June 23, 2011

Gay Girl in Damascus was fishing for a book deal before she, er, he got busted

by

Tom MacMaster

This story just keeps getting stranger and creepier by the day.

According to this post by Robert Mackey on The Lede blog of the New York Times, in May Tom MacMaster (a.k.a. Amina Abdallah Arraf, a.k.a. A Gay Girl in Damascus, now known to be the Scottish graduate student who staged the whole thing) had written to Minal Hajratwala, author of Leaving India, to ask her advice about how to get Amina’s “memoir” published. Tom subsequently sent Hajratwala a draft to get her opinion and to see if she would forward it to agents to help land a book deal. Hajratwala read the manuscript, thought that it was “rambling,” and decided not to forward it to agents.

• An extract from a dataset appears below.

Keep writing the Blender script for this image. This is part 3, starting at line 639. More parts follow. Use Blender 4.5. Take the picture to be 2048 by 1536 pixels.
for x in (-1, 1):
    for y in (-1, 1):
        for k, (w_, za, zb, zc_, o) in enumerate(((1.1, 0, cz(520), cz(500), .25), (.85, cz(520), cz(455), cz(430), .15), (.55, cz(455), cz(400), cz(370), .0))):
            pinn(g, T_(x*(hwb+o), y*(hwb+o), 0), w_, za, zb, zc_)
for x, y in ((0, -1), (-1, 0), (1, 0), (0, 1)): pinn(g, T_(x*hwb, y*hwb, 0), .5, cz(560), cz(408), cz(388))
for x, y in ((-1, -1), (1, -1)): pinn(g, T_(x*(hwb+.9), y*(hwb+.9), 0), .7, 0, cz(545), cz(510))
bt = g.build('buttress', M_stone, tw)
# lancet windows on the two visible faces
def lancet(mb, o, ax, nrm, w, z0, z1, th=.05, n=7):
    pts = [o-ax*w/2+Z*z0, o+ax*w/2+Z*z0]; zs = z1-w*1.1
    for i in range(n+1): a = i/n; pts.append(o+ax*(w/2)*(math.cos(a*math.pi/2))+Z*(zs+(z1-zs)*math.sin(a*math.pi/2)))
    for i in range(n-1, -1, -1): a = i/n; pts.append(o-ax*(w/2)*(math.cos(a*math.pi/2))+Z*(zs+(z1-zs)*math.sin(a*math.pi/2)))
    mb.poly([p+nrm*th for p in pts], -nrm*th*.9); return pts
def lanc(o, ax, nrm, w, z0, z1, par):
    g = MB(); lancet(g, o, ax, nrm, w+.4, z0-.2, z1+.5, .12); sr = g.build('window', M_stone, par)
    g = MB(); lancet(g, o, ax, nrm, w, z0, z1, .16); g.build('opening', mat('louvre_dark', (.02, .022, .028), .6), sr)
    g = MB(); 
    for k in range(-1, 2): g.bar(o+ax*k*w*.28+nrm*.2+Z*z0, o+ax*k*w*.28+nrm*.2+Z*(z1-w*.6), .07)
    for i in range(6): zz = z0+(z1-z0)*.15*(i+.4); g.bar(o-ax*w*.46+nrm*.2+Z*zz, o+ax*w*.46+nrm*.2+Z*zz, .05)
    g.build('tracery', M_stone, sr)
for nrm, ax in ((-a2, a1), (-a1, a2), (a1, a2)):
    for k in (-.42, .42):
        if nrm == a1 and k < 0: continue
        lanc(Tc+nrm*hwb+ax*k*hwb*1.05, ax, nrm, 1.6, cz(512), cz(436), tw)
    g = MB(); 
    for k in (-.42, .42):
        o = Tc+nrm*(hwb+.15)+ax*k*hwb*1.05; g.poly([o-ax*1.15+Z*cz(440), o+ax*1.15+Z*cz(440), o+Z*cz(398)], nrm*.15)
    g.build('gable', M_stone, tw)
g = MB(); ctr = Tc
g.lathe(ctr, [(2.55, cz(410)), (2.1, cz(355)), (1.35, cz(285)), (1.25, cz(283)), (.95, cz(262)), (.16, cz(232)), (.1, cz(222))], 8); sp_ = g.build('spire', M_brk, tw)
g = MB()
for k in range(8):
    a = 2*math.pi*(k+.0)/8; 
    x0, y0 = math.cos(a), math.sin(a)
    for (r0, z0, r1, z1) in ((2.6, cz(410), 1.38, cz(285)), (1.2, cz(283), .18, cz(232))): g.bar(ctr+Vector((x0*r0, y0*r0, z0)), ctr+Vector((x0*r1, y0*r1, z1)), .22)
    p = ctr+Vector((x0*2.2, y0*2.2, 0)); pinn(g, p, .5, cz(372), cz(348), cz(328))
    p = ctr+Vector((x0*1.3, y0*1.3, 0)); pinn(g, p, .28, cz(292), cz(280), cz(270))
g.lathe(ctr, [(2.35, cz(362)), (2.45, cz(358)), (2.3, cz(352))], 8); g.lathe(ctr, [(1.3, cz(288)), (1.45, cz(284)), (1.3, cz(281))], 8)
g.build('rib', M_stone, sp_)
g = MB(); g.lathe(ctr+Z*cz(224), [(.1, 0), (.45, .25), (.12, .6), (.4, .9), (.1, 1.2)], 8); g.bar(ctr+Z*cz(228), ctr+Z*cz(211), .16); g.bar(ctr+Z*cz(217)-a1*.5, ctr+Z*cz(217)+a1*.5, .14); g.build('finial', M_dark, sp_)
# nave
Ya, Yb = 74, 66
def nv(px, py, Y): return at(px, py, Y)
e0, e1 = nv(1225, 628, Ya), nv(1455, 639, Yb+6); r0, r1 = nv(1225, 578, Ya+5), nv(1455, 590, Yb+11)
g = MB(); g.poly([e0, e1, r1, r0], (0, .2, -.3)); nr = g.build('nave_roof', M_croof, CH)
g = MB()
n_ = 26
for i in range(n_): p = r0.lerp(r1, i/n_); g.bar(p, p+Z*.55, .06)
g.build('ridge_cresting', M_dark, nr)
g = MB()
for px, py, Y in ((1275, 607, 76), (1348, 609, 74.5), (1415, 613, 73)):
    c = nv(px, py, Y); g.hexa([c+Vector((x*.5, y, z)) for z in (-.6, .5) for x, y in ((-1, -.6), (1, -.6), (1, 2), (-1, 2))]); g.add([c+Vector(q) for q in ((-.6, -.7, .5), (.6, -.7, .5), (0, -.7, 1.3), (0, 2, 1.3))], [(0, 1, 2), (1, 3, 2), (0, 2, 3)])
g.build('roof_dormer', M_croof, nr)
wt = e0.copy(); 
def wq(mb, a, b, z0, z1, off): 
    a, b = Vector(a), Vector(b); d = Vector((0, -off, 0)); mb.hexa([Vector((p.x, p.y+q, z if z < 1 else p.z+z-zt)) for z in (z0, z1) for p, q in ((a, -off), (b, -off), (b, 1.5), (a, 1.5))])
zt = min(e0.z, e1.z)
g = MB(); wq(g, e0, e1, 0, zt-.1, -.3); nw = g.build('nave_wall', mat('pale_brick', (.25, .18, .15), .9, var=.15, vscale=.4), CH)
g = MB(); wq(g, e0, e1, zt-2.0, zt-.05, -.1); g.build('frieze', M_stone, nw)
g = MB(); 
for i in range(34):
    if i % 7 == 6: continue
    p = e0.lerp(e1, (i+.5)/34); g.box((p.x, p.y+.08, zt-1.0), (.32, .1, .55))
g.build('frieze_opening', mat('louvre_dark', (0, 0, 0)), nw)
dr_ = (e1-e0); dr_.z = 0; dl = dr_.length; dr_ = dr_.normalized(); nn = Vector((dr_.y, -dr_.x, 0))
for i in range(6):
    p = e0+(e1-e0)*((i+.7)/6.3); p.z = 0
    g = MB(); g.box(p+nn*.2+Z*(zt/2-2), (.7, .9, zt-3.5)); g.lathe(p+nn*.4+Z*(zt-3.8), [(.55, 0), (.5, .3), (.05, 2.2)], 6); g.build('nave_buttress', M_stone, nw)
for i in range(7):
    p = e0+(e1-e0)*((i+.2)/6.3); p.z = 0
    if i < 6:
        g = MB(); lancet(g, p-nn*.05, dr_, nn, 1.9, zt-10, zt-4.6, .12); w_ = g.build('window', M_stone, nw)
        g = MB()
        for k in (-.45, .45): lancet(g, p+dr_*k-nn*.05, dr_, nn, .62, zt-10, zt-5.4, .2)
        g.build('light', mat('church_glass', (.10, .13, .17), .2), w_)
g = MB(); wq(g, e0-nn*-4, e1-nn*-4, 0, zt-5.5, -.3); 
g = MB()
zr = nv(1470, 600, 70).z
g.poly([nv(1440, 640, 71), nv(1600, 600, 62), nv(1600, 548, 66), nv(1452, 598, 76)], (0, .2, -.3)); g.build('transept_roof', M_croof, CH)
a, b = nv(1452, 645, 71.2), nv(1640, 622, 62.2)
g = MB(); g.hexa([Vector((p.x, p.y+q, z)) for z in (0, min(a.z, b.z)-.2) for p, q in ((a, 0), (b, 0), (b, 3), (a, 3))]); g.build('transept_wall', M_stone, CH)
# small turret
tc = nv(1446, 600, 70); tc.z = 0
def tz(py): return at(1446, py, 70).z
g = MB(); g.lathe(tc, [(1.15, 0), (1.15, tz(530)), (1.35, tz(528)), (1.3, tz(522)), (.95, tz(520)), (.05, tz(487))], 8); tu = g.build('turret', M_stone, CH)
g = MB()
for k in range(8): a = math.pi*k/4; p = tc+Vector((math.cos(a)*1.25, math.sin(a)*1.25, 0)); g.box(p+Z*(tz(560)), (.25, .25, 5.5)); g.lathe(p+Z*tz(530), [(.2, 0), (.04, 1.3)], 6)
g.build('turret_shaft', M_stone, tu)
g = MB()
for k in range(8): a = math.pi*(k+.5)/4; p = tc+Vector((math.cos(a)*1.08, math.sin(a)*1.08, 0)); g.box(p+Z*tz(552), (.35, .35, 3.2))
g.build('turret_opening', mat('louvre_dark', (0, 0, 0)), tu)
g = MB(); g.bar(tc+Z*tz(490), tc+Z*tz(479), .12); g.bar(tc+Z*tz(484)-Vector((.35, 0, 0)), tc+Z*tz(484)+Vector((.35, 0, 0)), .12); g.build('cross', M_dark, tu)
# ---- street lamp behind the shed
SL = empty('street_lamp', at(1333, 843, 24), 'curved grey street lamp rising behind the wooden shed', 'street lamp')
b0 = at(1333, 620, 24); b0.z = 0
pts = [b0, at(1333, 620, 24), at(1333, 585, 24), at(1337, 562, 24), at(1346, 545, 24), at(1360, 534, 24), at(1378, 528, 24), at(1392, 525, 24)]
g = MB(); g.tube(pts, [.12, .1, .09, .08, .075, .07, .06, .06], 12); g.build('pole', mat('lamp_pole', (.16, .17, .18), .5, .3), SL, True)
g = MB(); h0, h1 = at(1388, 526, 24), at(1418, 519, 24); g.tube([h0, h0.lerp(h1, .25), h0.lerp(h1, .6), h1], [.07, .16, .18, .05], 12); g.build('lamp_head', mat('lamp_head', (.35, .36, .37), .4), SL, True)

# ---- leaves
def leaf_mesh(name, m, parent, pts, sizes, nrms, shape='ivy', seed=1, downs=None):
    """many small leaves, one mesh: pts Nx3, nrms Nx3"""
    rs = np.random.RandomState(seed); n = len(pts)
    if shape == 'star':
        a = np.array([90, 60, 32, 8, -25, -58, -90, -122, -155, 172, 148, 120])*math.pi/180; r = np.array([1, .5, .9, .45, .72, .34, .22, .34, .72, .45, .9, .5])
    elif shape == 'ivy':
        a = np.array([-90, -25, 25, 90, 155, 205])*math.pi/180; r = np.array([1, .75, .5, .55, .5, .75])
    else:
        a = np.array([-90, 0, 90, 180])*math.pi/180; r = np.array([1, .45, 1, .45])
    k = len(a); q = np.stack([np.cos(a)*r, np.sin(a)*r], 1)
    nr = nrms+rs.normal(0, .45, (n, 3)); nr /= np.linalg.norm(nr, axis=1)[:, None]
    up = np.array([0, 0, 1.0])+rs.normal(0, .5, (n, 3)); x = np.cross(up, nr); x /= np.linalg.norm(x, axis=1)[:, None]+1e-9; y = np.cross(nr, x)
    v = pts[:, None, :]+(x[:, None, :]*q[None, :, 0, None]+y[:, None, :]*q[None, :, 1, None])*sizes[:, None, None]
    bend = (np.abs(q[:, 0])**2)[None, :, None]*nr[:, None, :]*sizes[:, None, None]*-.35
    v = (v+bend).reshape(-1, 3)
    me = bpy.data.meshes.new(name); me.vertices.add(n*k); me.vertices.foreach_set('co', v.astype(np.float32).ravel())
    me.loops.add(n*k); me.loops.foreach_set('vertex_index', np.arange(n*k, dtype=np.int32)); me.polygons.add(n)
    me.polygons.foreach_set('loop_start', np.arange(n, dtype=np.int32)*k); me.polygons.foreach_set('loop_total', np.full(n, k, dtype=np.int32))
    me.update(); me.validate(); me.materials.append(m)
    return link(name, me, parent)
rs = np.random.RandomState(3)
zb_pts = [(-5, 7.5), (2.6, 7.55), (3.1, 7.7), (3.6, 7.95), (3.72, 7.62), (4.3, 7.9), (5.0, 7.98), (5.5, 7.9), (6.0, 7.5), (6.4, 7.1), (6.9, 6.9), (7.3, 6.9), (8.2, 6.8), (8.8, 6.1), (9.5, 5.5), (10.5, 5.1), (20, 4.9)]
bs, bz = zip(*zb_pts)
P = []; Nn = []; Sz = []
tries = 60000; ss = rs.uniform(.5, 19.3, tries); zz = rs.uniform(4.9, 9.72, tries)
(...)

Now, even though MacMaster has come out, as it were, as the author behind Gay Girl–writing on the blog in a long mea culpa about how “Amina came alive,” how it got away from him, and whining about how “sorry” he his for hurting people he cares about–he still seems not to have learned his lesson.

As Mackey reports, MacMaster is threatening to sue Hajratwala unless she takes down a pdf of the manuscript (titled ”A Thousand Sighs, and a Sigh: An Arab American Education”) that she’s linked to on her blog. Thankfully, Hajratwala is doing nothing of the sort. In fact, she went a bit further and has posted the threatening emails from MacMaster and their subsequent exchange, which went like this:

—- Original Message —-
From: Tom MacMaster ([email protected])
To: (name deleted)
Sent: Tue Jun 21 01:50:34 2011
Subject: Minal Hajratwala

Dear (name deleted),

I am contacting you regarding a client of yours, Minal Hajratwala. On her website, she has posted information regarding me as well as copyrighted materials. Please advise her to remove all of these forthwith as, otherwise, I will be seeking legal action against her.

Thanks,
Tom MacMaster

Hajratwala’s reply:

Dear Mr. MacMaster,

Since you have my email address, as is clear from your earlier email to me as “Amina,” you are welcome to correspond with me directly and say anything that you wish to say to me. My email address is also available through my website, which is where I am guessing you found my publicist’s email address in the first place, so the purpose of sending her this email is rather obscure to me.

I am sharing your email via my blog and with a few of journalists who have been covering your story. I will also be encouraging others to mirror my original blog post, including the PDF, in case for some reason my site needs to be taken down. In case a legal defense is needed, I feel quite confident that the blogosphere will volunteer its assistance.

Sincerely,

Minal Hajratwala

MacMaster then responded to Hajratwala’s note by saying that “I do not wish to start a flame war with you. I am not seeking further publicity, positive or negative, and wish you no ill. Hence, my request to delete those materials so as to avoid potential legal troubles for both of us.”

Mackey asked MacMaster about his emails to Hajratwala and why he was pursing legal action against her. MacMaster cited a “potential copyright violation” and that he is “also considering potential libel cases here in the U.K. involving publications and Web sites that published false information regarding me (including fake quotes and a fake interview done by an individual claiming to be me)”

How he could be pissed at anyone for faking anything is pretty stunning. But what he faked–a young lesbian activist blogger, fighting for freedom in her country, abducted in service of that cause and becoming a symbol for a revolution–Hajratwala summed up quite well in another post:

Amina was an idealized projection, the white man’s fantasy of an oppressed yet courageous Arab women. Bright, reckless, courageous, American, fighting patriarchy and Islamic repression at once: She was the perfect superhero, the perfect wet dream.